■ Exercise directions
Write the data out again, character for character, with no images.

■ Dataset content

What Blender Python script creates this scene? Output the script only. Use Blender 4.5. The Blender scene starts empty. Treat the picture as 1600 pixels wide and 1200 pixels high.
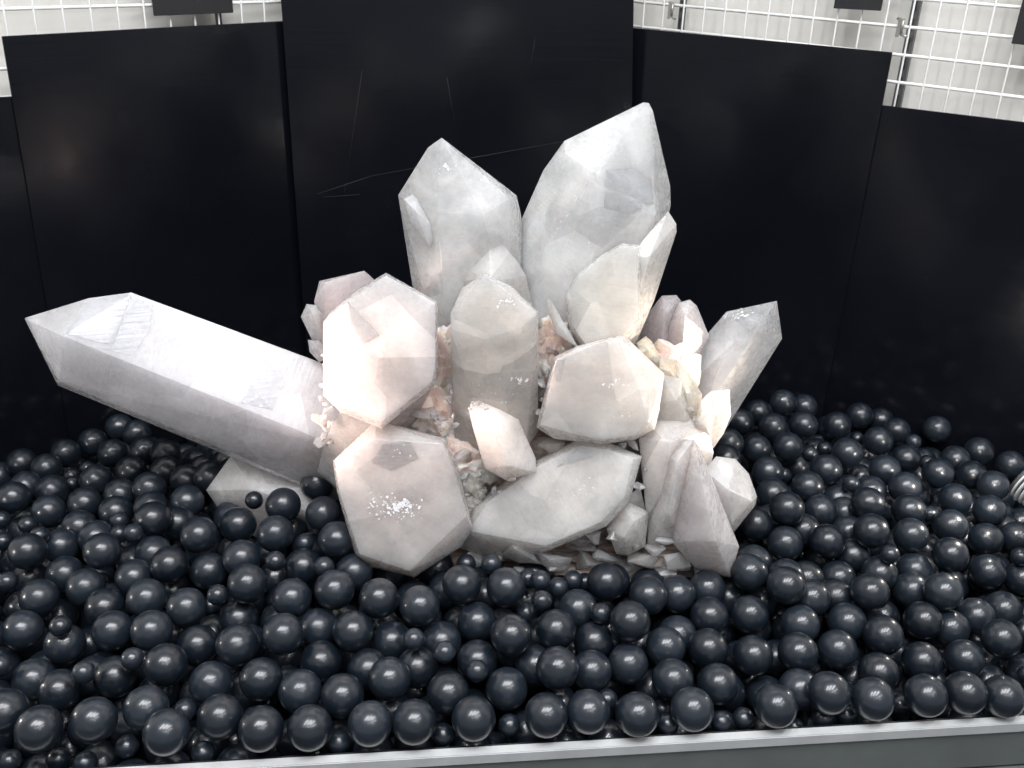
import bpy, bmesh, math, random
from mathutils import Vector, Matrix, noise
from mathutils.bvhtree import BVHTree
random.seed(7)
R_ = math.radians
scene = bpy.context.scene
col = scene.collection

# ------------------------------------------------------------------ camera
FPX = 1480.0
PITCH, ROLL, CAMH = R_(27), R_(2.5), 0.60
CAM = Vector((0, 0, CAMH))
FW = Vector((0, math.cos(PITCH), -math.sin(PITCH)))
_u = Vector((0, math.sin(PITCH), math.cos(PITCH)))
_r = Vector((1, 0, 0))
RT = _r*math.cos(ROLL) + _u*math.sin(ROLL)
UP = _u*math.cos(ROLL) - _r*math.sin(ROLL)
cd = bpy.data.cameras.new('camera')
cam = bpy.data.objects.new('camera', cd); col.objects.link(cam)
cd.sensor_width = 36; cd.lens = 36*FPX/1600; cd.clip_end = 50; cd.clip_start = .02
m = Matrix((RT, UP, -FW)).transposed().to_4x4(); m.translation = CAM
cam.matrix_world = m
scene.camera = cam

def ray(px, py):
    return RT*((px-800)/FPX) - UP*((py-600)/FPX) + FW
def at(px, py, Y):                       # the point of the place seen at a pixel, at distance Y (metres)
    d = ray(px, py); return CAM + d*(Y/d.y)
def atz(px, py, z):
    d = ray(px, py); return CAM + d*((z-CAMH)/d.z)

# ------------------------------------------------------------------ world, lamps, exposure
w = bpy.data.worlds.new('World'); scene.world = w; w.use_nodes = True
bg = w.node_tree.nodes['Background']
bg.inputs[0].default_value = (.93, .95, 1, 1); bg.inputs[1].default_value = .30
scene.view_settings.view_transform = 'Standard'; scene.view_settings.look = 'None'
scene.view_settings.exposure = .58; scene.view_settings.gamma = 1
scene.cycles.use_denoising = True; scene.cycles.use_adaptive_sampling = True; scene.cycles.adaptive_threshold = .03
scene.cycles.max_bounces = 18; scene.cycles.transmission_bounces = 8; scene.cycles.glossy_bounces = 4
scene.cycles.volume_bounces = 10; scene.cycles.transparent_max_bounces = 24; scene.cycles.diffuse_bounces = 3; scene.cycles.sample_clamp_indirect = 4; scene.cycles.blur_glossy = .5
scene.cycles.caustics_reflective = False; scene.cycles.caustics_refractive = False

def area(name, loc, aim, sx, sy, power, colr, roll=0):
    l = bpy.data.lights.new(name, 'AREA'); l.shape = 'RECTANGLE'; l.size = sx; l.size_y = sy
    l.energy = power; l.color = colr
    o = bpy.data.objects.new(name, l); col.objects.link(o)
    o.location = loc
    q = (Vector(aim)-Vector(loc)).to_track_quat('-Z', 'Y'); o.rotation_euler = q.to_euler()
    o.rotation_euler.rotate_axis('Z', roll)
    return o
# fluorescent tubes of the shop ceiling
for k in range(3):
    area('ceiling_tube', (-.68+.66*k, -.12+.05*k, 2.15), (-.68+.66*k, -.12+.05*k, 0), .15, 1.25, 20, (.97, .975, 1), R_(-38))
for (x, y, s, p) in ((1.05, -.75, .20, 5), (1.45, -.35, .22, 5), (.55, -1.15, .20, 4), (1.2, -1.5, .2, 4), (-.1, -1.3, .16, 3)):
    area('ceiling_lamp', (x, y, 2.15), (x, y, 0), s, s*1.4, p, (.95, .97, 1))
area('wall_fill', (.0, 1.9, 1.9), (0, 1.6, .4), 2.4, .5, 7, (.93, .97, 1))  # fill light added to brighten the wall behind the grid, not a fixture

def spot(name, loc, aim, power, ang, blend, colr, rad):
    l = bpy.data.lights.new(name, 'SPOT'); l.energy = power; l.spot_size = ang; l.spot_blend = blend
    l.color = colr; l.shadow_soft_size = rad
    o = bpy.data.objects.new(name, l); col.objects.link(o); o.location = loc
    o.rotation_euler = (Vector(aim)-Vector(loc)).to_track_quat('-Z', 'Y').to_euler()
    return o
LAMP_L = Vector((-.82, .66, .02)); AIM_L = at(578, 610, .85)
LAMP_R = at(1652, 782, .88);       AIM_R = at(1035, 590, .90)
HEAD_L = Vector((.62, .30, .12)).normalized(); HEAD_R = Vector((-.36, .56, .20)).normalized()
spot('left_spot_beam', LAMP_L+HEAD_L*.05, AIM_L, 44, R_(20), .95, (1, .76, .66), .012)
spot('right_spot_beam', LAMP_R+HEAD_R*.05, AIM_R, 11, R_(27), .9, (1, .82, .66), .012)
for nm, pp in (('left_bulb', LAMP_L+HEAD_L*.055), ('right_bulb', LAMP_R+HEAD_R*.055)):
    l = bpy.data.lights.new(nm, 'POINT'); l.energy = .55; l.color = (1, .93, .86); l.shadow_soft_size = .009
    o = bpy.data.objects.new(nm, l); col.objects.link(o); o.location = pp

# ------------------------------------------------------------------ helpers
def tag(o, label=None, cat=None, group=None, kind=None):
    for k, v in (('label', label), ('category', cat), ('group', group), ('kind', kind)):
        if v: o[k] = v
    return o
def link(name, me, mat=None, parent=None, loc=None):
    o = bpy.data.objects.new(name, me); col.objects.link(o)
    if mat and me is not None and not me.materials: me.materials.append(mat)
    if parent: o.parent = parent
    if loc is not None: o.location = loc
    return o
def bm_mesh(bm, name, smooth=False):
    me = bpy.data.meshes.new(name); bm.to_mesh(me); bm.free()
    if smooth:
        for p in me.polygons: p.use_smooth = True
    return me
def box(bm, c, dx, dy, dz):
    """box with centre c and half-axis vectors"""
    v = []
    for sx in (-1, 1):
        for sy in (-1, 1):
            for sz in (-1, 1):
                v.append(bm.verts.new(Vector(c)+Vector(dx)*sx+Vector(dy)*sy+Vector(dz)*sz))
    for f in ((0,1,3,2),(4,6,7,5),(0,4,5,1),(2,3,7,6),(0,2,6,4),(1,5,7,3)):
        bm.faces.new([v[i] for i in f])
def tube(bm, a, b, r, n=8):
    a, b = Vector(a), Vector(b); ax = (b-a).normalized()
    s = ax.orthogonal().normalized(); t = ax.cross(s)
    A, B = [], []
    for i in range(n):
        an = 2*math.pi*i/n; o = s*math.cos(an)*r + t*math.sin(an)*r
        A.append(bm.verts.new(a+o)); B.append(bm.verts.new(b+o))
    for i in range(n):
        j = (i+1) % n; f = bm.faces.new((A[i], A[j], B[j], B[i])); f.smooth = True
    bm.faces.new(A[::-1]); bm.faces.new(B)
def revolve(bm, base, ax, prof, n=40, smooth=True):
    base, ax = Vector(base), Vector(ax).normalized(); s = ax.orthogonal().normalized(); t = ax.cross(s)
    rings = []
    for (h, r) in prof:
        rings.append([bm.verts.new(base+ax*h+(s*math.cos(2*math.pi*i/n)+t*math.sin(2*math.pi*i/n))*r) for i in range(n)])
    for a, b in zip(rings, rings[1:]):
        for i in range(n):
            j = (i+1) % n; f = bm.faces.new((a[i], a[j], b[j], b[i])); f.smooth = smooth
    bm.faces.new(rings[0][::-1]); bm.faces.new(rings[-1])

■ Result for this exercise
What Blender Python script creates this scene? Output the script only. Use Blender 4.5. The Blender scene starts empty. Treat the picture as 1600 pixels wide and 1200 pixels high.
import bpy, bmesh, math, random
from mathutils import Vector, Matrix, noise
from mathutils.bvhtree import BVHTree
random.seed(7)
R_ = math.radians
scene = bpy.context.scene
col = scene.collection

# ------------------------------------------------------------------ camera
FPX = 1480.0
PITCH, ROLL, CAMH = R_(27), R_(2.5), 0.60
CAM = Vector((0, 0, CAMH))
FW = Vector((0, math.cos(PITCH), -math.sin(PITCH)))
_u = Vector((0, math.sin(PITCH), math.cos(PITCH)))
_r = Vector((1, 0, 0))
RT = _r*math.cos(ROLL) + _u*math.sin(ROLL)
UP = _u*math.cos(ROLL) - _r*math.sin(ROLL)
cd = bpy.data.cameras.new('camera')
cam = bpy.data.objects.new('camera', cd); col.objects.link(cam)
cd.sensor_width = 36; cd.lens = 36*FPX/1600; cd.clip_end = 50; cd.clip_start = .02
m = Matrix((RT, UP, -FW)).transposed().to_4x4(); m.translation = CAM
cam.matrix_world = m
scene.camera = cam

def ray(px, py):
    return RT*((px-800)/FPX) - UP*((py-600)/FPX) + FW
def at(px, py, Y):                       # the point of the place seen at a pixel, at distance Y (metres)
    d = ray(px, py); return CAM + d*(Y/d.y)
def atz(px, py, z):
    d = ray(px, py); return CAM + d*((z-CAMH)/d.z)

# ------------------------------------------------------------------ world, lamps, exposure
w = bpy.data.worlds.new('World'); scene.world = w; w.use_nodes = True
bg = w.node_tree.nodes['Background']
bg.inputs[0].default_value = (.93, .95, 1, 1); bg.inputs[1].default_value = .30
scene.view_settings.view_transform = 'Standard'; scene.view_settings.look = 'None'
scene.view_settings.exposure = .58; scene.view_settings.gamma = 1
scene.cycles.use_denoising = True; scene.cycles.use_adaptive_sampling = True; scene.cycles.adaptive_threshold = .03
scene.cycles.max_bounces = 18; scene.cycles.transmission_bounces = 8; scene.cycles.glossy_bounces = 4
scene.cycles.volume_bounces = 10; scene.cycles.transparent_max_bounces = 24; scene.cycles.diffuse_bounces = 3; scene.cycles.sample_clamp_indirect = 4; scene.cycles.blur_glossy = .5
scene.cycles.caustics_reflective = False; scene.cycles.caustics_refractive = False

def area(name, loc, aim, sx, sy, power, colr, roll=0):
    l = bpy.data.lights.new(name, 'AREA'); l.shape = 'RECTANGLE'; l.size = sx; l.size_y = sy
    l.energy = power; l.color = colr
    o = bpy.data.objects.new(name, l); col.objects.link(o)
    o.location = loc
    q = (Vector(aim)-Vector(loc)).to_track_quat('-Z', 'Y'); o.rotation_euler = q.to_euler()
    o.rotation_euler.rotate_axis('Z', roll)
    return o
# fluorescent tubes of the shop ceiling
for k in range(3):
    area('ceiling_tube', (-.68+.66*k, -.12+.05*k, 2.15), (-.68+.66*k, -.12+.05*k, 0), .15, 1.25, 20, (.97, .975, 1), R_(-38))
for (x, y, s, p) in ((1.05, -.75, .20, 5), (1.45, -.35, .22, 5), (.55, -1.15, .20, 4), (1.2, -1.5, .2, 4), (-.1, -1.3, .16, 3)):
    area('ceiling_lamp', (x, y, 2.15), (x, y, 0), s, s*1.4, p, (.95, .97, 1))
area('wall_fill', (.0, 1.9, 1.9), (0, 1.6, .4), 2.4, .5, 7, (.93, .97, 1))  # fill light added to brighten the wall behind the grid, not a fixture

def spot(name, loc, aim, power, ang, blend, colr, rad):
    l = bpy.data.lights.new(name, 'SPOT'); l.energy = power; l.spot_size = ang; l.spot_blend = blend
    l.color = colr; l.shadow_soft_size = rad
    o = bpy.data.objects.new(name, l); col.objects.link(o); o.location = loc
    o.rotation_euler = (Vector(aim)-Vector(loc)).to_track_quat('-Z', 'Y').to_euler()
    return o
LAMP_L = Vector((-.82, .66, .02)); AIM_L = at(578, 610, .85)
LAMP_R = at(1652, 782, .88);       AIM_R = at(1035, 590, .90)
HEAD_L = Vector((.62, .30, .12)).normalized(); HEAD_R = Vector((-.36, .56, .20)).normalized()
spot('left_spot_beam', LAMP_L+HEAD_L*.05, AIM_L, 44, R_(20), .95, (1, .76, .66), .012)
spot('right_spot_beam', LAMP_R+HEAD_R*.05, AIM_R, 11, R_(27), .9, (1, .82, .66), .012)
for nm, pp in (('left_bulb', LAMP_L+HEAD_L*.055), ('right_bulb', LAMP_R+HEAD_R*.055)):
    l = bpy.data.lights.new(nm, 'POINT'); l.energy = .55; l.color = (1, .93, .86); l.shadow_soft_size = .009
    o = bpy.data.objects.new(nm, l); col.objects.link(o); o.location = pp

# ------------------------------------------------------------------ helpers
def tag(o, label=None, cat=None, group=None, kind=None):
    for k, v in (('label', label), ('category', cat), ('group', group), ('kind', kind)):
        if v: o[k] = v
    return o
def link(name, me, mat=None, parent=None, loc=None):
    o = bpy.data.objects.new(name, me); col.objects.link(o)
    if mat and me is not None and not me.materials: me.materials.append(mat)
    if parent: o.parent = parent
    if loc is not None: o.location = loc
    return o
def bm_mesh(bm, name, smooth=False):
    me = bpy.data.meshes.new(name); bm.to_mesh(me); bm.free()
    if smooth:
        for p in me.polygons: p.use_smooth = True
    return me
def box(bm, c, dx, dy, dz):
    """box with centre c and half-axis vectors"""
    v = []
    for sx in (-1, 1):
        for sy in (-1, 1):
            for sz in (-1, 1):
                v.append(bm.verts.new(Vector(c)+Vector(dx)*sx+Vector(dy)*sy+Vector(dz)*sz))
    for f in ((0,1,3,2),(4,6,7,5),(0,4,5,1),(2,3,7,6),(0,2,6,4),(1,5,7,3)):
        bm.faces.new([v[i] for i in f])
def tube(bm, a, b, r, n=8):
    a, b = Vector(a), Vector(b); ax = (b-a).normalized()
    s = ax.orthogonal().normalized(); t = ax.cross(s)
    A, B = [], []
    for i in range(n):
        an = 2*math.pi*i/n; o = s*math.cos(an)*r + t*math.sin(an)*r
        A.append(bm.verts.new(a+o)); B.append(bm.verts.new(b+o))
    for i in range(n):
        j = (i+1) % n; f = bm.faces.new((A[i], A[j], B[j], B[i])); f.smooth = True
    bm.faces.new(A[::-1]); bm.faces.new(B)
def revolve(bm, base, ax, prof, n=40, smooth=True):
    base, ax = Vector(base), Vector(ax).normalized(); s = ax.orthogonal().normalized(); t = ax.cross(s)
    rings = []
    for (h, r) in prof:
        rings.append([bm.verts.new(base+ax*h+(s*math.cos(2*math.pi*i/n)+t*math.sin(2*math.pi*i/n))*r) for i in range(n)])
    for a, b in zip(rings, rings[1:]):
        for i in range(n):
            j = (i+1) % n; f = bm.faces.new((a[i], a[j], b[j], b[i])); f.smooth = smooth
    bm.faces.new(rings[0][::-1]); bm.faces.new(rings[-1])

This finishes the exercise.